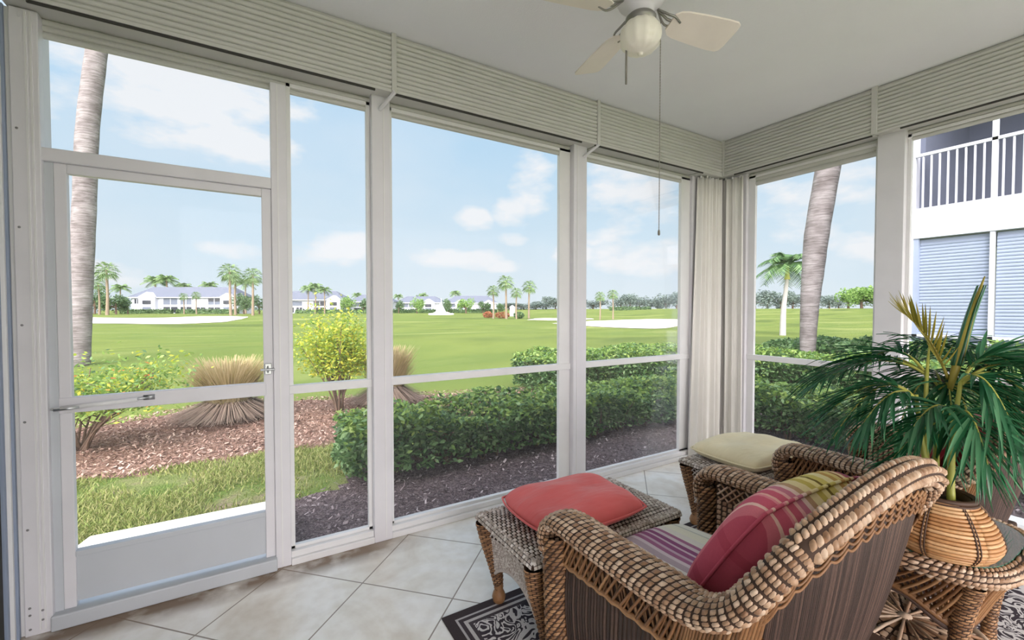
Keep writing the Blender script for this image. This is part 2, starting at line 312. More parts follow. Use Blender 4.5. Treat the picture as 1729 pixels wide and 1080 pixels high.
# ------------------------------------------------------------------ mesh builder
class MB:
    def __init__(s): s.v = []; s.f = []; s.k = 0; s.mi = []
    def add(s, v, f, m=0):
        v = np.asarray(v, float).reshape(-1, 3); s.v.append(v)
        for q in f: s.f.append(tuple(int(i)+s.k for i in q)); s.mi.append(m)
        s.k += len(v); return s
    def quads(s, v, m=0):
        """v: (N,4,3)"""
        n = len(v); return s.add(v.reshape(-1, 3), np.arange(4*n).reshape(n, 4), m)
    def box(s, x0, x1, y0, y1, z0, z1, m=0):
        v = [(x, y, z) for z in (z0, z1) for y in (y0, y1) for x in (x0, x1)]
        return s.add(v, [(0, 2, 3, 1), (4, 5, 7, 6), (0, 1, 5, 4), (2, 6, 7, 3), (0, 4, 6, 2), (1, 3, 7, 5)], m)
    def grid(s, P, m=0, cu=False, cv=False):
        """P: (nu,nv,3) surface"""
        nu, nv = P.shape[:2]; f = []
        for i in range(nu if cu else nu-1):
            for j in range(nv if cv else nv-1):
                a, b = (i+1) % nu, (j+1) % nv
                f.append((i*nv+j, a*nv+j, a*nv+b, i*nv+b))
        return s.add(P.reshape(-1, 3), f, m)
    def tube(s, pts, r, n=8, m=0, caps=True):
        pts = np.asarray(pts, float); k = len(pts); r = np.broadcast_to(np.asarray(r, float), (k,))
        T = np.gradient(pts, axis=0); T /= np.linalg.norm(T, axis=1)[:, None]+1e-12
        ref = np.array([0, 0, 1.]) if abs(T[0][2]) < .9 else np.array([1., 0, 0])
        rings = []
        for i in range(k):
            a = np.cross(T[i], ref); a /= np.linalg.norm(a)+1e-12; b = np.cross(a, T[i]); ref = b
            th = np.linspace(0, 2*math.pi, n, endpoint=False)
            rings.append(pts[i]+r[i]*(np.cos(th)[:, None]*a+np.sin(th)[:, None]*b))
        P = np.array(rings); base = s.k; s.grid(P, m, cv=True)
        if caps:
            s.f.append(tuple(base+i for i in range(n))); s.mi.append(m)
            s.f.append(tuple(base+(k-1)*n+i for i in range(n))[::-1]); s.mi.append(m)
        return s
    def lathe(s, prof, n=32, c=(0, 0, 0), m=0):
        prof = np.asarray(prof, float); th = np.linspace(0, 2*math.pi, n, endpoint=False)
        P = np.stack([np.outer(prof[:, 0], np.cos(th)), np.outer(prof[:, 0], np.sin(th)), np.outer(prof[:, 1], np.ones(n))], -1)+np.array(c)
        return s.grid(P, m, cv=True)
    def build(s, name, mats, parent=None, smooth=False, bevel=0):
        me = bpy.data.meshes.new(name)
        v = np.concatenate(s.v) if s.v else np.zeros((0, 3))
        me.from_pydata(v.tolist(), [], s.f); me.update()
        if not isinstance(mats, (list, tuple)): mats = [mats]
        for q in mats: me.materials.append(q)
        me.polygons.foreach_set('material_index', s.mi)
        if smooth: me.polygons.foreach_set('use_smooth', [True]*len(s.f))
        o = bpy.data.objects.new(name, me); C.objects.link(o)
        if parent: o.parent = parent
        if bevel:
            b = o.modifiers.new('bevel', 'BEVEL'); b.width = bevel; b.segments = 2; b.limit_method = 'ANGLE'
        return o
def tag(o, label=None, cat=None, group=None, kind=None):
    if label: o['label'] = label
    if cat: o['category'] = cat
    if group: o['group'] = group
    if kind: o['kind'] = kind
    return o
def empty(name, loc=(0, 0, 0), rz=0, label=None, cat=None, group=None, kind=None):
    o = bpy.data.objects.new(name, None); C.objects.link(o); o.location = loc; o.rotation_euler = (0, 0, rz); o.empty_display_size = .1
    return tag(o, label, cat, group, kind)
def copy_tree(o, parent=None):
    c = o.copy(); C.objects.link(c)
    if parent: c.parent = parent
    for ch in list(o.children): copy_tree(ch, c)
    return c
def struct(o, label=None): o['kind'] = 'structure'; o['category'] = 'structure'; 
def setst(o, label, cat):
    o['kind'] = 'structure'; o['label'] = label; o['category'] = cat; return o
def catmull(pts, n):
    p = np.asarray(pts, float); p = np.vstack([2*p[0]-p[1], p, 2*p[-1]-p[-2]]); k = len(p)-3
    t = np.linspace(0, k, n); i = np.minimum(t.astype(int), k-1); f = (t-i)[:, None]
    a, b, c, d = p[i], p[i+1], p[i+2], p[i+3]
    return .5*((2*b)+(-a+c)*f+(2*a-5*b+4*c-d)*f**2+(-a+3*b-3*c+d)*f**3)
def interp_fn(pts, n=160):
    """arc-length parametrised curve t in 0..1"""
    q = catmull(pts, n); L = np.concatenate([[0], np.cumsum(np.linalg.norm(np.diff(q[:, :3], axis=0), axis=1))]); L /= L[-1]
    return lambda t: np.stack([np.interp(t, L, q[:, k]) for k in range(q.shape[1])], -1)
def snorm(Sf, u, v, e=2e-3):
    du = Sf(u+e, v)-Sf(u-e, v); dv = Sf(u, v+e)-Sf(u, v-e); N = np.cross(du, dv)
    return N/(np.linalg.norm(N, axis=-1, keepdims=True)+1e-12)
def weave(mb, Sf, nu, nv, amp, u0=0, u1=1, v0=0, v1=1, shift=.0, fu=.92, fv=.86, ra=4, rb=4, m=0, sign=1, slant=0):
    """covers surface Sf(u,v) with rows of raised strand loops"""
    I, J = np.meshgrid(np.arange(nu), np.arange(nv), indexing='ij'); I = I.ravel().astype(float); J = J.ravel().astype(float)
    a = np.linspace(-.5, .5, ra); b = np.linspace(-.5, .5, rb); A, B = np.meshgrid(a, b, indexing='ij'); A = A.ravel(); B = B.ravel()
    U = (I[:, None]+.5+shift*(J[:, None] % 2)+A[None]*fu+slant*B[None])/nu; V = (J[:, None]+.5+B[None]*fv)/nv
    jit = 1+.12*(rng.random(len(I))-.5)[:, None]
    Hh = amp*jit*(np.cos(np.pi*A)**.6*np.cos(np.pi*B)**.6)[None] - amp*.15
    U = u0+U*(u1-u0); V = v0+V*(v1-v0)
    P = Sf(U.ravel(), V.ravel()); N = snorm(Sf, U.ravel(), V.ravel())*sign
    P = P+N*Hh.ravel()[:, None]
    nc = len(I); idx = np.arange(ra*rb).reshape(ra, rb)
    q = np.stack([idx[:-1, :-1], idx[1:, :-1], idx[1:, 1:], idx[:-1, 1:]], -1).reshape(-1, 4)
    F = (q[None]+(np.arange(nc)*ra*rb)[:, None, None]).reshape(-1, 4)
    mb.add(P, F, m)
def base_surf(mb, Sf, nu, nv, off=0, u0=0, u1=1, v0=0, v1=1, m=0):
    U, V = np.meshgrid(np.linspace(u0, u1, nu), np.linspace(v0, v1, nv), indexing='ij')
    P = Sf(U.ravel(), V.ravel()); N = snorm(Sf, U.ravel(), V.ravel())
    mb.grid((P+N*off).reshape(nu, nv, 3), m)
def lattice(mb, Sf, n, k, r, u0=0, u1=1, v0=0, v1=1, m=0, amp=.003, seg=7, nside=5):
    for d in (-1, 1):
        for i in range(-k, n+k):
            t = np.linspace(0, 1, seg); u = (i+.5+d*t*k - (d < 0)*0)/n
            ok = (u >= 0) & (u <= 1)
            if ok.sum() < 2: continue
            t = t[ok]; u = u[ok]
            P = Sf(u0+u*(u1-u0), v0+t*(v1-v0)); N = snorm(Sf, u0+u*(u1-u0), v0+t*(v1-v0))
            mb.tube(P+N*(amp*d), r, nside, m, caps=False)

# ------------------------------------------------------------------ room
D = 2.57; VY = 2.465; VX = 3.735; EX = 3.84; CEIL = 2.91; VB = 2.586
o = MB().box(-.95, 3.94, -3.0, 2.68, -.15, 0).build('floor', M['tile']); setst(o, 'diagonal beige travertine tiles with thin grey grout', 'floor')
o = MB().box(-.95, 4.3, -3.0, 3.0, CEIL, CEIL+.22).build('ceiling', M['ceil']); setst(o, 'smooth pale grey painted ceiling', 'ceiling')
def post(n, x0, x1, y0, y1, z0, z1, label, groove=None, screws=None):
    mb = MB().box(x0, x1, y0, y1, z0, z1)
    o = mb.build('trim_%d' % n, M['white'], bevel=.004); setst(o, label, 'trim')
    if groove:
        g = MB()
        for x in groove: g.box(x, x+.006, y0-.003, y0+.002, z0+.02, z1-.01)
        g.build('groove', M['frame'], o)
    if screws:
        g = MB()
        for sx_, sz in screws: g.lathe([(0, -.003), (.004, -.002), (.005, 0)], 8, (0, 0, 0)); g.v[-1] = g.v[-1][:, [0, 2, 1]]+np.array([sx_, y0-.001, sz])
        g.build('screw', M['screw'], o)
    return o
post(1, -.825, -.740, 2.56, 2.68, 0, VB, 'white corner post left of the door', [-.780, -.765], [(-.808, z) for z in (.03, .09, .12, .45, .9, 1.3, 1.7, 2.1)]+[(-.77, .06), (-.77, .1)])
post(2, .094, .167, D, 2.67, 0, 2.53, 'narrow white post between the door and first window', [.122])
post(3, .60, .705, D-.01, 2.68, 0, VB+.01, 'wide white post left of the middle window', [.664])
post(4, 2.07, 2.195, D-.01, 2.68, 0, VB+.01, 'white post between the two corner windows', [2.10])
MB().box(3.44, 3.94, VY+.01, 2.68, VB-.006, VB+.02).build('trim_18', M['slat'])['kind'] = 'structure'
post(5, 3.46, 3.94, D+.01, 2.68, 0, VB+.01, 'white corner post behind the curtains')
o = post(6, EX, 3.94, 2.30, 2.58, 0, VB+.01, 'white side post of the right wall corner')
post(7, EX-.01, 3.94, 1.19, 1.345, 0, VB+.01, 'white post between the two right windows', None)
post(8, EX, 3.94, -3.0, -.6, 0, VB+.01, 'white post at the near end of the right wall', None)
# sills
def sill(n, x0, x1, y0, y1, label):
    o = MB().box(x0, x1, y0, y1, 0, .035).build('trim_%d' % n, M['frame'], bevel=.003); setst(o, label, 'trim')
    ax = (x1-x0) > (y1-y0)
    if ax: MB().box(x0, x1, y0+.018, y1, .035, .068).build('track', M['frame'], o, bevel=.003)
    else: MB().box(x0+.018, x1, y0, y1, .035, .068).build('track', M['frame'], o, bevel=.003)
    return o
sill(9, .167, .60, D-.01, 2.66, 'white floor track under the first window')
sill(10, .705, 2.07, D-.01, 2.66, 'white floor track under the middle window')
sill(11, 2.195, 3.46, D-.01, 2.66, 'white floor track under the corner window')
sill(12, EX-.01, 3.93, 1.345, 2.30, 'white floor track under the right corner window')
sill(13, EX-.01, 3.93, -.6, 1.19, 'white floor track under the right far window')
# windows
def window(n, a0, a1, z1, label, axis='X', bar=.935, w0=.022, w1=.022):
    """frame in the plane Y=2.6 (axis X) or X=3.87 (axis Y)"""
    c = 2.605 if axis == 'X' else 3.875; th = .03
    def bx(mb, p0, p1, z0, z1, c0=c, c1=c+th):
        return mb.box(p0, p1, c0, c1, z0, z1) if axis == 'X' else mb.box(c0, c1, p0, p1, z0, z1)
    mb = MB(); bx(mb, a0, a0+w0, .068, z1); bx(mb, a1-w1, a1, .068, z1); bx(mb, a0, a1, .068, .085); bx(mb, a0, a1, z1-.02, z1)
    o = mb.build('window_%d' % n, M['frame'], bevel=.002); setst(o, label, 'window')
    bx(MB(), a0, a1, bar-.024, bar+.022, c-.012, c+th+.004).build('crossbar', M['frame'], o, bevel=.003)
    bx(MB(), a0+w0, a1-w1, .085, z1-.02, c+.014, c+.017).build('pane', M['pane'], o)
    return o
window(1, .167, .60, 2.56, 'narrow window beside the door with a low crossbar')
window(2, .705, 2.07, 2.56, 'wide middle window with a low crossbar', w1=.10)
window(3, 2.195, 3.46, 2.56, 'window left of the corner curtain', w1=.12)
window(4, 1.345, 2.30, 2.56, 'window right of the corner curtain', 'Y', w1=.06)
window(5, -.6, 1.19, 2.56, 'right window facing the neighbouring building', 'Y')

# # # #

• **The problem**
Tell how many lines hold the string "wide", giving the number and nothing else.

• **Written reply**
3